Lucius preserved his arguments for appellate review by raising the issues in the district court. Accordingly, we review his claims de novo. See United States v. Hinkle, 832 F.3d 569, 574 (5th Cir. 2016).

Although Lucius argues that conspiracy does not constitute a crime of violence, he fails to argue that purse snatching does not constitute a crime of violence. Thus, this issue is waived. See United States v. Reagan, 596 F.3d 251, 254 (5th Cir. 2010) (holding that "a failure to brief . . . constitutes waiver" of an issue on appeal). Moreover, application note 1 to § 4B1.2 specifically states that a crime of violence includes "the offenses of aiding and abetting, conspiring, and attempting to commit such offenses." § 4B1.2, comment. (n.1). Finally, a "[p]rior felony conviction" includes crimes punishable by death or more than a year's imprisonment that were committed when the defendant was less than 18 years of age, if the conviction "is classified as an adult conviction under the laws of the jurisdiction in which the defendant was convicted." § 4B1.2, comment. (n.1). Because Lucius was 17 years old when he committed the conspiracy to commit purse snatching, he was an adult under Louisiana law. See § 4B1.2, comment. (n.3); LA. CHILD CODE ANN. art. 804(1)(a). Thus, his conviction qualified as a crime of violence under § 4B1.1(a) and § 4B1.2(a).

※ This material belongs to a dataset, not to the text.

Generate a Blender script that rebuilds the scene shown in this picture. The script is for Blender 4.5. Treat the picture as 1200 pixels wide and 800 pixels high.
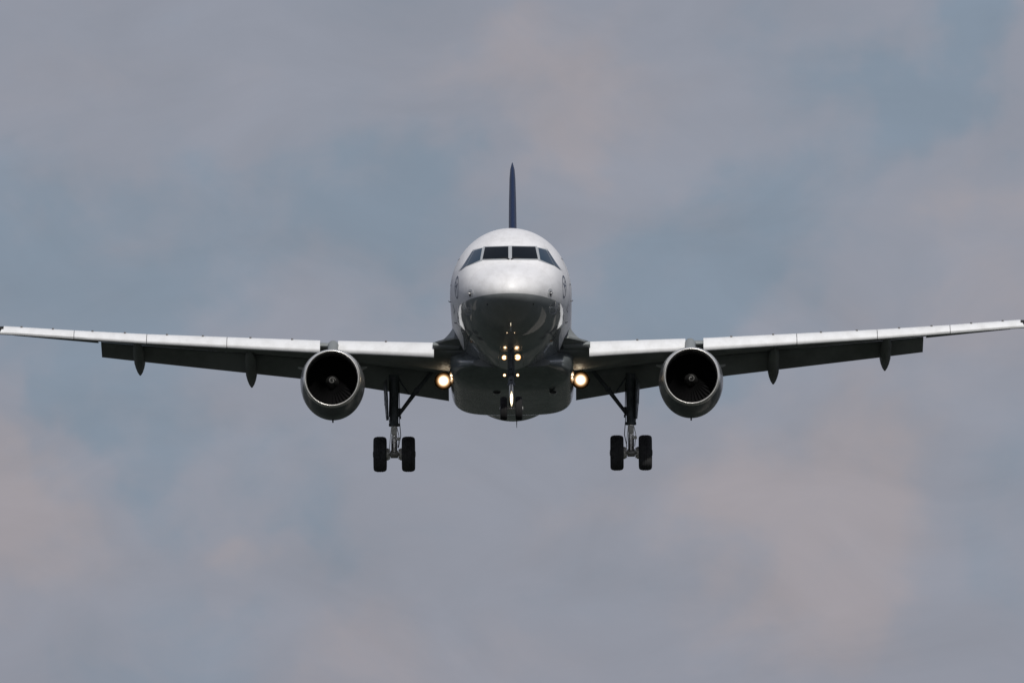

Relying on Roper v. Simmons, 543 U.S. 551, 569-75 (2005), Graham v. Florida, 560 U.S. 48 (2010), Miller v. Alabama, 567 U.S. 460, 465 (2012), and Montgomery v. Louisiana, 136 S. Ct. 718 (2016), Lucius argues that using the conspiracy to commit purse snatching conviction to enhance his sentence under the career offender guidelines violated the Eight Amendment because he was 17 years old at the time of conviction. When a defendant has challenged the constitutionality of a guidelines provision, we review de novo. See United States v. Preciado-Delacruz, 801 F.3d 508, 511 (5th Cir. 2015).

Roper, Graham, Miller, and Montgomery are distinguishable from the instant case because the juvenile defendants in those cases were sentenced to death or life in prison. Moreover, "[t]here is not a national consensus that a sentencing enhancement . . . based, in part, on a juvenile conviction contravenes modern standards of decency." United States v. Mays, 466 F.3d 335, 340 (5th Cir. 2006). Thus, the judgment of the district court is AFFIRMED.